W życiu nikomu się nie przyznam do takiej głupoty.
Dodaj anonimowe wyznanie
E tam, może jesteś facetem, co "identyfikuje się" jako kobieta? Jak Cię nie zatrudnią, zacznij wrzeszczeć, żźe dyskryminacja LQBTYUIOPASFGHJK...
Och, jakiś ty zabawny, boki zrywać.
Tylko prawica tak naprawde żyje takimi sytuacjami.
Tu jest Polska, tu nie ma poszanowania dla nikogo xd
Pod tym względem Polska jest ostoją normalności w Europie.
W USA nikt by się nie śmiał, to ich codzienność. Strach kogoś odrzucić.
Tylko dziwnym trafem w Polsce nie prowadzi się dyskusji na temat płci i problemów transów, definicji płci itp. tak jak to ma miejsce w Ameryce. W Polsce większość ludzi na szczęście uwaza, że płcie są dwie i są one definiowane głównie pierwszorzędowymi cechami płciowymi, czyli rodzajem gonad. Jakiś procent czy nawet promil ludzkości ma oba zestawy lub ich niedorozwój, i są to choroby/wady somatyczne. Cała reszta, to czy ktoś się czuje rano mężczyzna, po południu kobietą a w nocy na przykład biseksualnym nietoperzem to dysfunkcje psychiczne, których naukowcy nie chcą definiować bojąc się oskarżeń o jakiś rodzaj "-fobii".
Obecność tego rodzaju dyskusji w przestrzeni publicznej sugeruje, że ta hydra ma tam więcej łbów do strącenia.
A przepraszam, rozmawia się w Polsce też. Pewna pani profesor powiedziała że w związkach jednopłciowych rodzi się tyle samo, a często nawet więcej dzieci niż w związkach różnopłciowych. To był klasyk, a reakcja Janusza Korwin-Mikkego była niezapomniana :)
Po co ci zdjęcie w CV? Starasz się o posadę modelki?
Mnóstwo ogłoszeń wymaga zdjęcia i "miłej aparycji", co jest zabawne.
Ja dodałam, żeby to lepiej wyglądało, ale jestem przeciw zdjęciom w cv.
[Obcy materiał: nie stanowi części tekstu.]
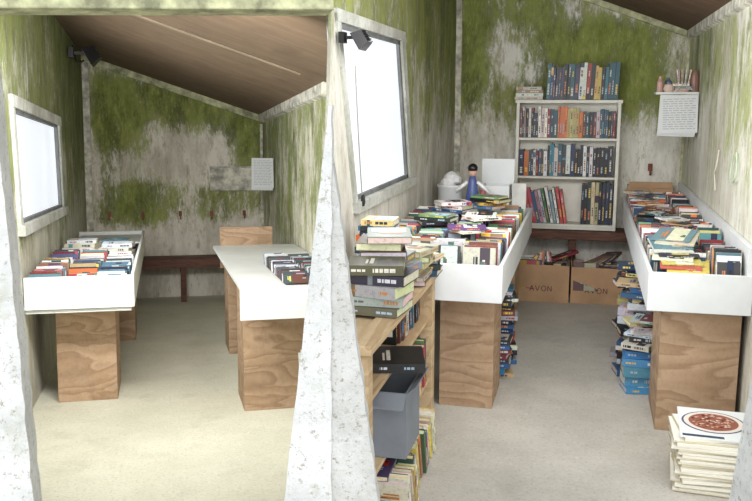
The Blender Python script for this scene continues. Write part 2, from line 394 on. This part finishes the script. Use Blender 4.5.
def rough_post(name,pts_b,pts_t,ya,yb,room,seed,mat=M_frame,n=40,amp=.0022):
    rnd=random.Random(seed); mb=MB(); rows=[]
    (xl0,xr0,z0),(xl1,xr1,z1)=pts_b,pts_t
    for i in range(n+1):
        t=i/n; z=z0+(z1-z0)*t
        a=xl0+(xl1-xl0)*t+rnd.uniform(-amp,amp)*.5; b=xr0+(xr1-xr0)*t+rnd.uniform(-amp,amp)
        if b<a+.004: b=a+.004
        rows.append((a,b,z,rnd.uniform(-amp,amp)*.6))
    for i in range(n):
        a0,b0,za,d0=rows[i]; a1,b1,zb,d1=rows[i+1]
        mb.hexa([(a0,ya+d0,za),(b0,ya+d0,za),(b0,yb,za),(a0,yb,za),(a1,ya+d1,zb),(b1,ya+d1,zb),(b1,yb,zb),(a1,yb,zb)])
    return mb.obj(name,[mat],room)
M_frame2=roughwhite('weathered_limewash',(190,190,186),(222,223,222),.9,.6)
rough_post('door_jamb',(-.80,-.447,0),(-.80,-.545,2.05),3.1,3.28,ROOM_L,3,amp=.003)
CY=Matrix.Rotation(radians(13.8),4,'Z')
rough_post('door_jamb',(-.328,-.135,-.05),(-.1255,-.119,1.58),2.3,2.42,CY,5)
rough_post('door_jamb',(-.133,.069,-.05),(-.128,-.116,1.42),2.31,2.42,CY,8,M_frame2,amp=.003)
rough_post('door_jamb',(1.022,1.35,-.05),(1.15,1.4,1.2),2.25,2.4,CY,11)
boxes('ground',[((-14,-6,-1.0),(12,20,-.85))],[M_ground],I4,0)

# ================================================================= RIGHT SHED CONTENTS
def bench(room,xa,xb,y0,y1,z,legs,th=.07):
    L=[((xa,y0,z-th),(xb,y0+.11,z)),((xa,y0+.125,z-th),(xb,y1,z))]
    for x in legs: L+=[((x-.03,y0+.03,0),(x+.03,y0+.09,z-th)),((x-.03,y0+.09,z-th-.07),(x+.03,y1,z-th))]
    boxes('bench',L,[M_bench],room,.004)
bench(ROOM_R,XL+.055,XR-.04,7.02,7.32,.53,[-.8,-.075,.6])
def plycrate(L,x0,x1,y0,y1,z1,mi):
    L+=[((x0,y0,0),(x1,y0+.018,z1),mi),((x0,y1-.018,0),(x1,y1,z1),mi),((x0,y0+.018,0),(x0+.018,y1-.018,z1),mi),((x1-.018,y0+.018,0),(x1,y1-.018,z1),mi),((x0+.018,y0+.018,z1-.018),(x1-.018,y1-.018,z1),mi)]
L=[((.33,4.12,.625),(XR-.005,7.25,.645),0),((.31,4.08,.615),(XR-.003,4.10,.80),0),((.31,4.10,.615),(.33,7.25,.80),0),((XR-.03,4.10,.645),(XR-.003,7.25,.93),0)]
plycrate(L,.385,.745,4.16,4.6,.625,1); plycrate(L,.40,.745,6.2,6.6,.625,1)
boxes('display_table',L,[M_white,M_ply],ROOM_R,.002)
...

Modelki nie składają CV w portfolio.
Jestem logopedą. Po zdjęciu twarzy i sylwetki można wstępnie ocenić sprawność aparatu artykulacyjnego, który musi dobrze działać w tym zawodzie. Zawsze wysyłam CV ze zdjęciem, szczególnie że umiem sprawiać wrażenie bardzo przyjaznej osoby (czy taka jestem, to nie mnie oceniać).
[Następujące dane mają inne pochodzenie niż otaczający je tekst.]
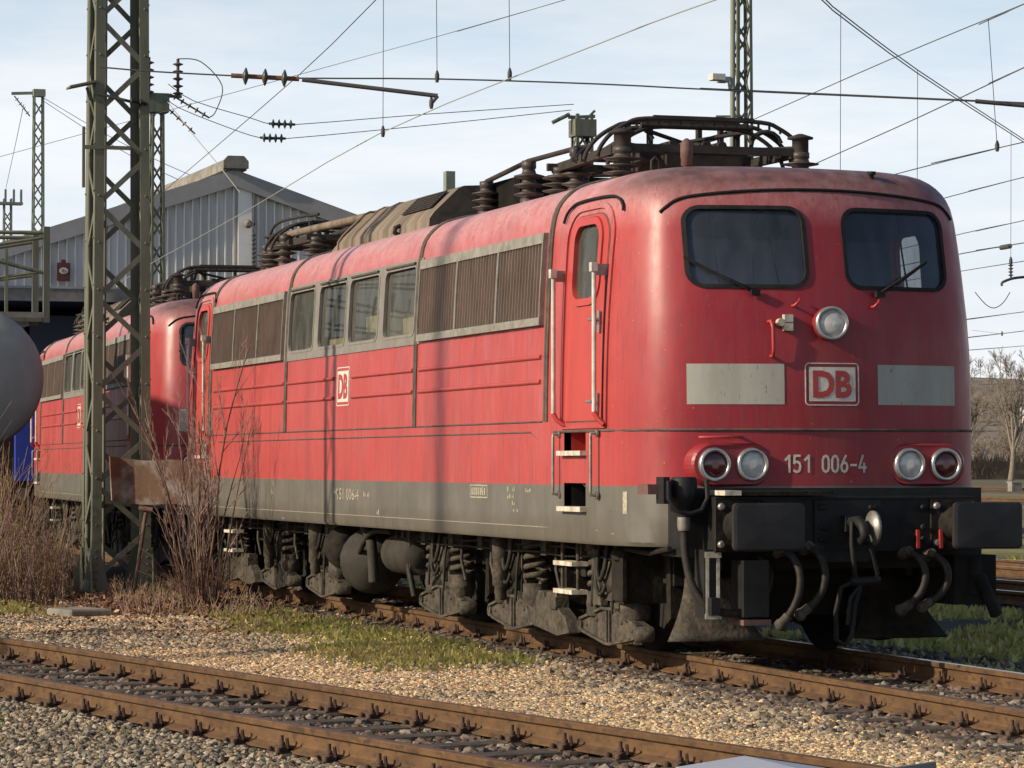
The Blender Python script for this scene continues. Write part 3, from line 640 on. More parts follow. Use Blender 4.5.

Prawnicy, lekarze, fizjoterapeuci i inni specjaliści na swoich stronach adresowanych do klientów także umieszczają swoje fotografie, chociaż facjata nie ma teoretycznie wpływu na ich kompetencje. A jednak klienci, podobnie jak pracodawcy, łatwiej zaufają człowiekowi, którego twarz widzą.
Na co patrzeć?
Na układ warg i żuchwy przede wszystkim, na mięśnie policzków, zgryz. Często widać po wargach i mięśniach policzków, że na co dzień osoba oddycha torem ustnym, a wtedy pozycja języka nie może być prawidłowa, więc język, wargi i policzki "flaczeją". Czasem przy uśmiechu z widocznymi zębami można zauważyć język napierający na zęby, a to nieprawidłowa pozycja, sprzyjająca wadom zgryzu. Mocne zaciskanie zębów i nadaktywność żwaczy też często wiąże się z nieprawidłową pozycją języka. Logopeda uczy prawidłowej pozycji warg, języka i żuchwy, więc musi umieć to zaprezentować.
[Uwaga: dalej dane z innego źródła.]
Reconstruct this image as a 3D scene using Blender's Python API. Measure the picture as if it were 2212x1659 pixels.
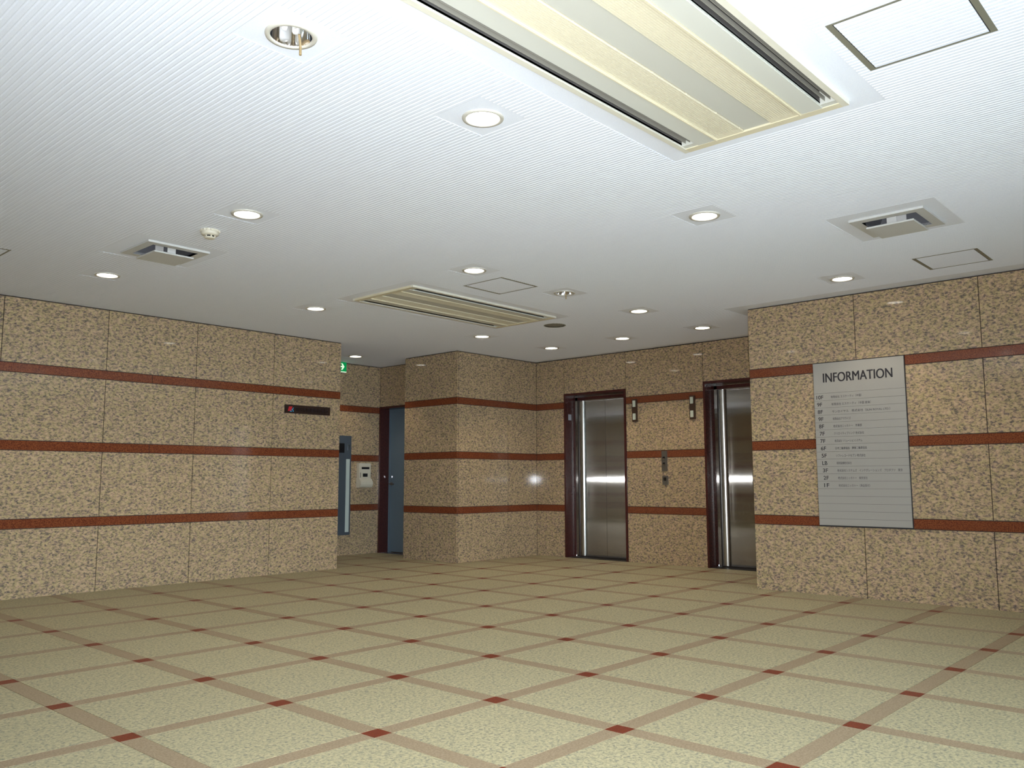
import bpy, bmesh, math, random
from mathutils import Vector, Matrix
random.seed(7)
for o in list(bpy.data.objects): bpy.data.objects.remove(o)
C = bpy.context.scene.collection
PI = math.pi
H = 2.657                       # ceiling height

# ---------------------------------------------------------------- camera
scn = bpy.context.scene
CAM = Vector((-2.2611, -2.8060, 1.0100))
RV = Vector((0.67365, -0.73904, -0.00256)); UV = Vector((-0.08195, -0.07815, 0.99357)); FV = Vector((0.73449, 0.66911, 0.11346))
FV.normalize(); RV = (RV - FV * RV.dot(FV)).normalized(); UV = RV.cross(FV)
FPX = 1831.57
cam = bpy.data.cameras.new('camera'); cam.sensor_width = 36; cam.lens = FPX / 2212 * 36; cam.sensor_fit = 'HORIZONTAL'
cam.clip_start = 0.05
co = bpy.data.objects.new('camera', cam); C.objects.link(co)
m = Matrix((RV, UV, -FV)).transposed().to_4x4(); m.translation = CAM
co.matrix_world = m
scn.camera = co

def on_screen(p, mx=140):
    d = Vector(p) - CAM; z = d.dot(FV)
    if z < 0.4: return False
    x = 1106 + FPX * d.dot(RV) / z; y = 829.5 - FPX * d.dot(UV) / z
    return -mx < x < 2212 + mx and -mx < y < 1659 + mx

# ---------------------------------------------------------------- world, flash, exposure
DAY = 15
FLASH = 850
DOWN = 20
w = bpy.data.worlds.new('overcast_sky'); scn.world = w; w.use_nodes = True
bg = w.node_tree.nodes['Background']; bg.inputs[0].default_value = (0.74, 0.86, 1.0, 1); bg.inputs[1].default_value = DAY
fl = bpy.data.lights.new('camera_flash', 'SPOT'); fl.energy = FLASH; fl.color = (0.88, 0.93, 1.0)
fl.spot_size = math.radians(114); fl.spot_blend = 1.0; fl.shadow_soft_size = 0.012
fo = bpy.data.objects.new('camera_flash', fl); C.objects.link(fo)
fm = m @ Matrix.Rotation(math.radians(9), 4, 'X'); fm.translation = CAM + UV * 0.03 + RV * 0.045 + FV * 0.01; fo.matrix_world = fm
scn.view_settings.view_transform = 'Standard'; scn.view_settings.look = 'None'
scn.view_settings.exposure = 0.08; scn.view_settings.gamma = 1.0; scn.view_settings.use_curve_mapping = False

# ---------------------------------------------------------------- materials
def srgb(r, g, b):
    f = lambda c: (c / 255 / 12.92) if c / 255 <= .04045 else ((c / 255 + .055) / 1.055) ** 2.4
    return (f(r), f(g), f(b), 1)
def mat(name, col, rough=.5, metal=0, spec=.5, emit=None, es=0):
    mt = bpy.data.materials.new(name); mt.use_nodes = True
    b = mt.node_tree.nodes['Principled BSDF']
    b.inputs['Base Color'].default_value = col; b.inputs['Roughness'].default_value = rough
    b.inputs['Metallic'].default_value = metal; b.inputs['Specular IOR Level'].default_value = spec
    if emit: b.inputs['Emission Color'].default_value = emit; b.inputs['Emission Strength'].default_value = es
    return mt
def speckle(name, stops, scale, rough, spec=.5, stretch=(1, 1, 1), rot=(0, 0, 0), tint=None, detail=3.5, bump=0.0, scale2=None, stops2=None, coat=0):
    mt = mat(name, (1, 1, 1, 1), rough, 0, spec); nt = mt.node_tree; N = nt.nodes; L = nt.links
    b = N['Principled BSDF']
    g = N.new('ShaderNodeNewGeometry'); mp = N.new('ShaderNodeMapping'); mp.inputs['Scale'].default_value = stretch
    mp.inputs['Rotation'].default_value = rot
    L.new(g.outputs['Position'], mp.inputs['Vector'])
    n = N.new('ShaderNodeTexNoise'); n.inputs['Scale'].default_value = scale; n.inputs['Detail'].default_value = detail; n.inputs['Roughness'].default_value = .62
    n.inputs['Distortion'].default_value = .6
    L.new(mp.outputs[0], n.inputs['Vector'])
    r = N.new('ShaderNodeValToRGB'); L.new(n.outputs['Fac'], r.inputs[0])
    def fill(r, st):
        while len(r.color_ramp.elements) < len(st): r.color_ramp.elements.new(.5)
        for e, (p, c) in zip(r.color_ramp.elements, st): e.position = p; e.color = c
    fill(r, stops)
    out = r.outputs[0]
    if stops2:
        n2 = N.new('ShaderNodeTexNoise'); n2.inputs['Scale'].default_value = scale2; n2.inputs['Detail'].default_value = 2
        mp2 = N.new('ShaderNodeMapping'); mp2.inputs['Location'].default_value = (3.1, 7.7, 1.3); L.new(g.outputs['Position'], mp2.inputs['Vector'])
        L.new(mp2.outputs[0], n2.inputs['Vector'])
        r2 = N.new('ShaderNodeValToRGB'); L.new(n2.outputs['Fac'], r2.inputs[0]); fill(r2, stops2)
        mx = N.new('ShaderNodeMix'); mx.data_type = 'RGBA'; mx.blend_type = 'MULTIPLY'; mx.inputs[0].default_value = 1
        L.new(out, mx.inputs[6]); L.new(r2.outputs[0], mx.inputs[7]); out = mx.outputs[2]
    L.new(out, b.inputs['Base Color'])
    if bump:
        bp = N.new('ShaderNodeBump'); bp.inputs['Strength'].default_value = bump; bp.inputs['Distance'].default_value = .002
        L.new(n.outputs['Fac'], bp.inputs['Height']); L.new(bp.outputs[0], b.inputs['Normal'])
    return mt
G = {}
G['granite'] = speckle('tan_granite', [(.35, srgb(112, 102, 97)), (.43, srgb(148, 131, 114)), (.51, srgb(184, 160, 128)), (.63, srgb(204, 178, 144))],
    38, .05, .38, (1, 1, 1.7), (.5, .35, .4), stops2=[(.35, (.88, .93, .80, 1)), (.65, (1, .95, 1.0, 1))], scale2=34)
G['red_band'] = speckle('red_granite', [(.38, srgb(92, 48, 34)), (.5, srgb(124, 66, 42)), (.64, srgb(142, 82, 50))], 120, .07, .5)
G['dark_stone'] = speckle('dark_red_polished_stone', [(.38, srgb(52, 24, 26)), (.5, srgb(70, 33, 32)), (.64, srgb(86, 44, 38))], 120, .2, .4)
G['floor_tile'] = speckle('floor_granite', [(.37, srgb(136, 133, 118)), (.45, srgb(170, 162, 132)), (.55, srgb(191, 181, 144)), (.66, srgb(202, 191, 156))],
    75, .55, .35, stops2=[(.35, (.95, .95, .93, 1)), (.65, (1, .985, .95, 1))], scale2=40)
G['floor_strip'] = speckle('floor_strip_granite', [(.38, srgb(144, 125, 99)), (.5, srgb(160, 140, 112)), (.62, srgb(172, 151, 124))], 130, .5, .35)
G['floor_dot'] = speckle('floor_red_granite', [(.4, srgb(106, 40, 20)), (.6, srgb(132, 56, 30))], 140, .45, .35)
G['grout'] = mat('grout', srgb(178, 172, 152), .9)
G['joint'] = mat('dark_joint', srgb(58, 48, 42), .9)
G['ceil'] = speckle('ceiling_board', [(.4, srgb(234, 239, 250)), (.6, srgb(243, 247, 255))], 300, .85, .2, bump=.25)
G['white_paint'] = mat('white_enamel', srgb(228, 226, 220), .45)
G['ring'] = mat('downlight_ring', srgb(206, 202, 190), .4)
G['chrome'] = mat('chrome', (.9, .9, .92, 1), .08, 1)
G['lamp'] = mat('lamp_face', (1, 1, 1, 1), .5, 0, .2, (1, .97, .9, 1), 9)
G['bulb'] = mat('frosted_bulb', srgb(245, 245, 242), .3)
def brushed(name, col, rough, aniso, rotv, scale=(2, 2, 500), spread=.75):
    mt = mat(name, col, rough, 1); nt = mt.node_tree; N = nt.nodes; L = nt.links; b = N['Principled BSDF']
    b.inputs['Anisotropic'].default_value = aniso; b.inputs['Anisotropic Rotation'].default_value = rotv
    t = N.new('ShaderNodeTangent'); t.direction_type = 'RADIAL'; t.axis = 'Z'; L.new(t.outputs[0], b.inputs['Tangent'])
    g = N.new('ShaderNodeNewGeometry'); mp = N.new('ShaderNodeMapping'); mp.inputs['Scale'].default_value = scale
    L.new(g.outputs['Position'], mp.inputs[0]); n = N.new('ShaderNodeTexNoise'); n.inputs['Scale'].default_value = 1; n.inputs['Detail'].default_value = 3
    L.new(mp.outputs[0], n.inputs['Vector'])
    r = N.new('ShaderNodeMapRange'); r.inputs[3].default_value = rough * .8; r.inputs[4].default_value = rough * 1.25
    L.new(n.outputs['Fac'], r.inputs[0]); L.new(r.outputs[0], b.inputs['Roughness'])
    # hairline scratches tilt the surface sideways at a tiny scale
    wn = N.new('ShaderNodeTexWhiteNoise'); wn.noise_dimensions = '3D'; sc = N.new('ShaderNodeVectorMath'); sc.operation = 'SCALE'; sc.inputs['Scale'].default_value = 2500
    L.new(g.outputs['Position'], sc.inputs[0]); L.new(sc.outputs[0], wn.inputs['Vector'])
    mr = N.new('ShaderNodeMapRange'); mr.inputs[3].default_value = -spread; mr.inputs[4].default_value = spread; L.new(wn.outputs['Value'], mr.inputs[0])
    cx = N.new('ShaderNodeCombineXYZ'); L.new(mr.outputs[0], cx.inputs['Y'])
    ad = N.new('ShaderNodeVectorMath'); ad.operation = 'ADD'; L.new(g.outputs['Normal'], ad.inputs[0]); L.new(cx.outputs[0], ad.inputs[1])
    nm = N.new('ShaderNodeVectorMath'); nm.operation = 'NORMALIZE'; L.new(ad.outputs[0], nm.inputs[0]); L.new(nm.outputs[0], b.inputs['Normal'])
    return mt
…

Podobnie, jak możesz poznać po sylwetce (z pewnym ryzykiem błędu!!), na ile osoba jest sprawna fizycznie, tak po twarzy można często poznać ogólną sprawność artykulatorów.
No właśnie. To najlepsza ilustracja tego, jak spier....ne oferty pracy przysyłają kandydaci.
Była o tym tutaj dyskusja jakiś czas temu.
Najbardziej dołujące jest to, że ci, którzy przejdą dalej, często są niewiele lepsi i kiedy zaczynają "pracować" odwalają podobny szajs.